En eso hay maestros. Cada quien con su estilo. Algunos cinematográficos. Te hacen ver la escena, que construyes con elementos que están en tu mente. Quizás es diferente a la que él, como escritor, se imaginó. Pero también él sabe que tú, como lector, terminarás adueñándote de la que era su prosa. Tú, como lector, acabarás imprimiendo tu sello personal, tus colores y tus olores, basados sobre todo en lo que has vivido y sentido hasta el momento.

Hay algunos escritores que son más bien poetas. Condensan lo que escriben al punto que no hay palabras desperdiciadas. Dejan solo las necesarias para armar el universo, los personajes, las escenas. Esos también me gustan. Escriben poco y dicen mucho. Muchísimo.

Los hay también que son dueños de la técnica. Y lo asoman en sus escritos. Se jactan. Se pavonean ante ti. Te hacen ver que para llegar hasta donde ellos están tienes que estudiar mucho. Tienes que leer mucho a autores como ellos, que también se pavonean con ellos, y con nosotros, y son igual de insoportables. Son esos libros que, apenas iniciarlos ya sabes que serán un suplicio. Ya imaginas que sí, que no sabes nada de literatura, que no estudiaste letras y que por lo tanto eres un asomado de la fiesta literaria.

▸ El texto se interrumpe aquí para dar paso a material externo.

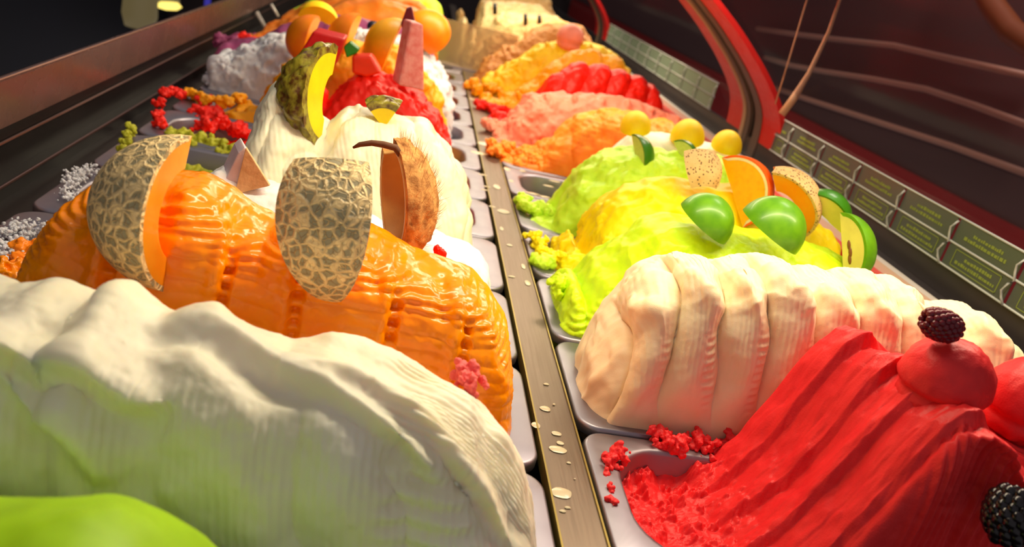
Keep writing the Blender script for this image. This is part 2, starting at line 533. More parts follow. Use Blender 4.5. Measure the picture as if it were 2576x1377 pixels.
# --- L8 white
mound(px_ridge([(525, 230), (535, 200), (560, 130), (600, 140), (640, 110), (680, 90), (740, 85), (900, 80), (1000, 90), (1070, 130), (1110, 180), (1138, 260), (1140, 310)], 1.581), yl(8), M_snow,
      'white snowy mound at the left edge of the row, behind the orange peach one', [noise_d(.010, 26, 4, 81), ridge_d(.007, 30, 62), crumb_d(.008, 60, 84)], nu=240, nv=110, W=.070, endr=.02)
pan(XL, yl(8), 'steel tub under the white snowy mound')
# --- L9.. farther left row
far_left = [
    (9, [(545, 118), (570, 100), (640, 100), (720, 60), (850, 40), (1000, 60), (1060, 90), (1090, 140), (1100, 190)], M_purple, 'purple berry mound with blueberries in the far left row'),
    (10, [(600, 90), (680, 80), (760, 60), (830, 20), (900, -2), (1000, 4), (1065, 35), (1098, 85), (1106, 140)], M_orange, 'broad orange mound behind the blueberry one in the far left row'),
    (11, [(650, 70), (740, 40), (830, 10), (900, -5), (1000, 5), (1060, 30), (1090, 70), (1105, 110)], M_orange, 'large orange mound near the far end of the left row'),
    (12, [(700, 40), (800, 0), (900, -20), (1000, -15), (1060, 0), (1090, 40), (1105, 80)], M_orange, 'orange mound at the far end of the left row'),
    (13, [(720, 30), (850, -30), (1000, -30), (1080, -15), (1110, 20), (1115, 70)], M_lime2, 'pale green mound at the far end of the left row'),
]
for k, pts, mt, lb in far_left:
    mound(px_ridge(pts, yl(k)), yl(k), mt, lb, [noise_d(.012, 24, 4, 90 + k)], nu=140, nv=70, endr=.02)
    pan(XL, yl(k), ('tub of the ' + lb).split(',')[0])


# --- R0: raspberry
def raspberry():
    nx, nt = 620, 420
    xs = np.linspace(.207, .690, nx); X = np.repeat(xs[:, None], nt, 1); T = np.repeat(np.linspace(0, 1, nt)[None, :], nx, 0)
    y0, y1 = .4175, .5575
    wall = .24
    Y = y0 + (y1 - y0) * np.clip((T - wall) / (.90 - wall), 0, 1)
    # ends of the tub opening are rounded
    wv = .012 * fbm(X, Y, 0 * X, 15, 3, 200) + .002 * fbm(X, Y, 0 * X, 90, 3, 201)
    xs_ = X - .16 * (.552 - Y) + wv
    rp_ = np.array([(.12, -.014), (.21, -.010), (.225, -.026), (.27, -.034), (.30, -.026), (.325, -.004), (.342, .030), (.354, .068), (.364, .104), (.374, .130), (.384, .143), (.392, .146), (.408, .138), (.43, .118), (.46, .110), (.55, .112), (.62, .104), (.67, .06), (.69, .0)])
    Z = np.interp(xs_, rp_[:, 0], rp_[:, 1])
    Z = np.where(X > .46, np.minimum(Z, .114 - .12 * sst(.60, .69, X)), Z)
    ramp = sst(.295, .33, xs_) * (1 - sst(.385, .415, xs_))
    q = (.5665 - Y + .010 * fbm(X * .6, Y * .6, 0 * X, 22, 2, 210) - .10 * np.clip(.36 - xs_, 0, 1) + .0012 * fbm(X, Y, 0 * X, 160, 3, 211)) / .035
    fr = q - np.floor(q); step = np.floor(q)
    saw = np.where(fr < .88, fr / .88, (1 - fr) / .12)
    Z = Z + .0135 * (saw - .5) * ramp
    Z = Z + .0035 * fbm(X, Y, 0 * X, 150, 3, 231) * np.exp(-((fr - .9) / .07) ** 2) * ramp
    # thin knife lines inside each slab
    Z = Z - .0012 * np.exp(-((fr - .50 + .1 * vnoise(X * 20, Y * 5, 0, 3)) / .04) ** 2) * ramp
    # bowl
    bowl = 1 - sst(.30, .345, xs_)
    Z = Z + bowl * (.010 * fbm(X, Y, 0 * X, 42, 4, 101) + .015 * np.clip(fbm(X, Y, 0 * X, 150, 3, 102), 0, 1) * (.35 + .65 * sst(.46, .52, Y)) + .010 * sst(.53, .555, Y))
    # ripples under the scoops
    rip = sst(.395, .42, xs_) * (1 - sst(.50, .54, X))
    Z = Z + .0045 * np.sin(2 * PI * (Y * 75 + X * 18 + 1.2 * fbm(X, Y, 0 * X, 22, 2, 7))) * rip + .006 * fbm(X, Y, 0 * X, 30, 3, 17) * rip
    top = Z
    # walls: front and back
    kf = np.clip(T / wall, 0, 1); kb = np.clip((1 - T) / .10, 0, 1)
    base = -.045
    pf = np.sin(kf * PI / 2) ** .8; pb = np.sin(kb * PI / 2) ** .7
    Z = base + (top - base) * np.minimum(pf, pb)
    Yw = Y - .006 * np.sin(kf * PI) * (T < wall) + (T < wall) * (-.010 * (1 - kf)) * sst(.40, .45, X) + .006 * np.sin(kb * PI) * (T > .9)
    comb = .0014 * np.sin(2 * PI * (X + .06 * Z) / .0058) * (T < wall + .02) * sst(.385, .40, X)
    fold = .012 * (np.abs(np.sin(PI * (X + .1 * Z) / .062)) ** .6 - .5) * (T < wall) * np.sin(kf * PI) * sst(.385, .40, X)
    Yw = Yw - comb - fold
    ex = np.clip((X - .207) / .035, 0, 1); e2 = np.clip((.69 - X) / .035, 0, 1)
    Yw = Yw - .013 * np.exp(-((T - wall * .93) / .035) ** 2) * sst(.402, .425, X) * (1 - sst(.455, .475, X))
    e = np.sqrt(1 - (1 - ex) ** 2) * np.sqrt(1 - (1 - e2) ** 2); yc = .4875
    Yw = yc + (Yw - yc) * (.25 + .75 * e); Z = base + (Z - base) * np.clip(e * 1.6, 0, 1)
    n_ = fbm(X, Yw, Z, 170, 3, 222)
    P = np.stack([X + .0006 * n_, Yw + .0006 * n_, Z + .0008 * n_], -1)
    c = np.array(rasp.location)
    return mesh_obj('smeared_body', (P - c).reshape(-1, 3), grid_faces(nx, nt), M_red, rasp)


rasp = empty('gelato_mound', (.45, yr(0), 0), 'deep red raspberry mound at the bottom right, smeared up from a crumbly scooped hollow', 'gelato')
raspberry()


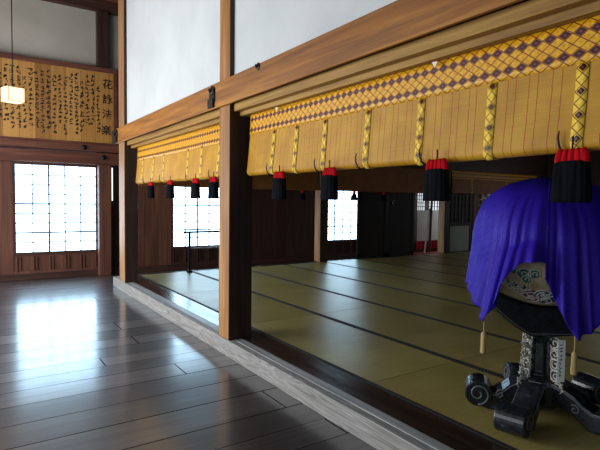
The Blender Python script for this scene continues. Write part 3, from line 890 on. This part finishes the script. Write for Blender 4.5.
cloud(-.19, .90, 1.1, mar, 1, 0); cloud(-.07, .88, 1.2, tea, -1, 1); cloud(-.265, .46, .85, grn, 1, 2); cloud(-.29, .80, .7, olv, 1, 0); cloud(.16, .84, 1.0, mar, 1, 2)
ry = MB()
for j in range(20):
    t_ = PI*(.35+1.2*j/19)
    ry.tube([on_drum(-.255+.068*math.cos(t_), .46+.068*math.sin(t_)/.34, .002), on_drum(-.255+.102*math.cos(t_), .46+.102*math.sin(t_)/.34, .002)], [.0036, .002], 5)
ry.build('white_rays', M['chalk'], dr)

# purple cloth draped over the drum
pc, nt, b = mat('purple_damask', rough=.55, spec=.3)
uvn = coords(nt, 'UV'); u_, v_, _ = xyz(nt, uvn)
nn = noise(nt, comb(nt, u_*16, v_*16, 0), 1, 3, .5, 1.6)
pat = ((nn*7).fract()-.5).abs().lt(.16)
col = mix(nt, pat*.45, srgb(44, 18, 164), srgb(30, 10, 120))
nt.links.new(col, b.inputs['Base Color'])
nt.links.new((pat*.2+.55).s, b.inputs['Roughness'])
cl = thing('purple_cloth', 'royal purple damask cloth with corner tassels draped over the drum', 'cloth', (HX, HY, TZ))
# hem line, going round: (to picture right, to viewer, height)
HEM = [(-.395, -.02, .75), (-.43, .14, .69), (-.45, .24, .65), (-.458, .30, .622), (-.440, .345, .70), (-.432, .36, .745), (-.372, .375, .872), (-.327, .385, .938), (-.255, .385, .955),
       (-.185, .385, .945), (-.188, .40, .90), (-.190, .415, .862), (-.156, .43, .776), (-.117, .44, .686), (-.052, .45, .578), (.0, .445, .60), (.045, .435, .635), (.148, .41, .745),
       (.28, .37, .74), (.42, .30, .66), (.50, .15, .70), (.50, -.05, .72), (.46, -.25, .64), (.30, -.38, .72), (.05, -.42, .80), (-.12, -.40, .76), (-.27, -.33, .72), (-.36, -.20, .74)]
def surf(phi, a):
    """point of the covered drum seen from its centre along azimuth phi (0 = picture right, 90 = viewer) and angle a from the zenith"""
    dx, dy, dz = math.sin(a)*math.cos(phi), math.sin(a)*math.sin(phi), math.cos(a)
    rad = math.hypot(dy, dz); t_ = .3
    for _ in range(12):
        t1 = (RB-.75*min(.37, abs(t_*dx))**2)/max(rad, 1e-4); t_ = t_*.4+min(t1, 1.5)*.6
    cap = .342/max(abs(dx), 1e-4)
    p = 8
    t_ = (t_**-p+cap**-p)**(-1/p)+.034
    return Vector((t_*dx+UO, t_*dy, CZ+t_*dz))
def hem_pt(s_):
    n = len(HEM); i = int(math.floor(s_)) % n; f = s_-math.floor(s_)
    P = [Vector(HEM[(i+k) % n]) for k in (-1, 0, 1, 2)]
    a = 0.5
    return P[1]+(P[2]-P[0])*(a*f)+(P[0]*2-P[1]*5+P[2]*4-P[3])*(a*f*f)+(P[1]*3-P[0]-P[2]*3+P[3])*(a*f*f*f)
def cloth():
    per = 9; n = len(HEM); NC = n*per+1; NR = 44
    m_ = MB()
    def fn(i, j):
        s_ = (i % (NC-1))/per; P = hem_pt(s_); phi = math.atan2(P.y, P.x-UO)
        t_ = j/(NR-1)
        a_end = min(math.radians(88), math.atan2(math.hypot(P.x-UO, P.y), P.z-CZ)-.25)
        tk = .55
        if t_ <= tk: q = surf(phi, max(.001, a_end*t_/tk))
        else:
            k = (t_-tk)/(1-tk); Q = surf(phi, a_end)
            q = Q.lerp(P, k)
            if a_end < math.radians(87) or P.z > CZ-.1:
                el = math.atan2(math.hypot(q.x-UO, q.y), q.z-CZ); S = surf(phi, el)
                if (q-Vector((UO, 0, CZ))).length < (S-Vector((UO, 0, CZ))).length: q = S
        # folds grow toward the hem, and fine ripples lie on the top
        am = max(0, (t_-.25)/.75)**1.2
        g = s_*2*PI/n
        f = .016*math.sin(s_*2.4+.6)+.009*math.sin(s_*5.3+2)+.012*math.sin(g*4+1)
        out = Vector((math.cos(phi), math.sin(phi), 0))
        q = q+out*(f*1.35+.014)*am
        q.z += .004*math.sin(phi*8+t_*11)*min(1, t_*3)
        w = e1*q.x+e2*q.y+Vector((0, 0, q.z))
        return (tuple(w), (q.x*2+phi*.1, q.z*2-q.y))
    m_.grid(NC, NR, fn)
    o = m_.build('draped_cloth', pc, cl, smooth=True, fix=False); solid(o, .004, 1)
cloth()
def corner_tassel(idx, drop):
    h_ = HEM[idx]; p = e1*h_[0]+e2*h_[1]
    x, y, z = p.x, p.y, h_[2]
    t = MB().tube([(x, y, z+.02), (x, y, z-drop)], .0035, 6).build('tassel_cord', M['tassel_cream'], cl)
    MB().lathe([(.005, z-drop), (.013, z-drop-.012), (.014, z-drop-.05), (.016, z-drop-.115), (.013, z-drop-.12)], 14, cx=x, cy=y).build('tassel_bob', M['tassel_cream'], t, smooth=True)
corner_tassel(3, .055); corner_tassel(14, .07)
# paper tag tied to the stand
tp = Vector((HX, HY, 0))+e1*.035+e2*.165
tg = thing('paper_tag', 'narrow white paper tag with small black writing tied to the stand', 'tag', (tp.x, tp.y, .385+TZ))
a_ = math.radians(-33.6)
tg.rotation_euler = (0, 0, a_)
MB().box(-.022, .022, -.001, .001, -.14, .10).build('tag_paper', mat('white_paper', srgb(226, 232, 232), .8)[0], tg)
ti = MB(); r3 = random.Random(2)
for k in range(9): squiggle_char(ti, -.002, .075-.022*k, .018, -.0016, r3)
ti.build('tag_writing', M['ink'], tg, fix=False)
# folded white paper tucked above the near blind
for y, nm in ((1.776, 'mid near blind'), (3.35, 'left end of near blind')):
    o = MB().prism([(-.016, .018), (.02, .014), (.0, -.014)], -.001, .001, lambda p, q, t_: (t_, -p, q)).build('paper_scrap', mat('white_scrap', srgb(236, 234, 228), .8)[0])
    o.location = (1.995, y, 2.10 if y < 2 else 2.10); tag(o, 'tiny folded white paper at the border top, %s' % nm, 'paper')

Pero no estás solo, estás armado con un poder que te dio Dios para contar, para narrar, para seducir a otros.

Claro está que existe un esquema para escribir, por ejemplo, una novela, o un cuento. Tiene que haber un personaje alrededor del cual ocurren los hechos, una trama, un escenario, un momento cumbre, un desenlace. Toda una técnica literaria. Pero la esencia está en ti, y sólo en ti.

Por eso de la esencia, por la voluntad y el deseo de hacerlo es que se que escribiré mi libro de ficción.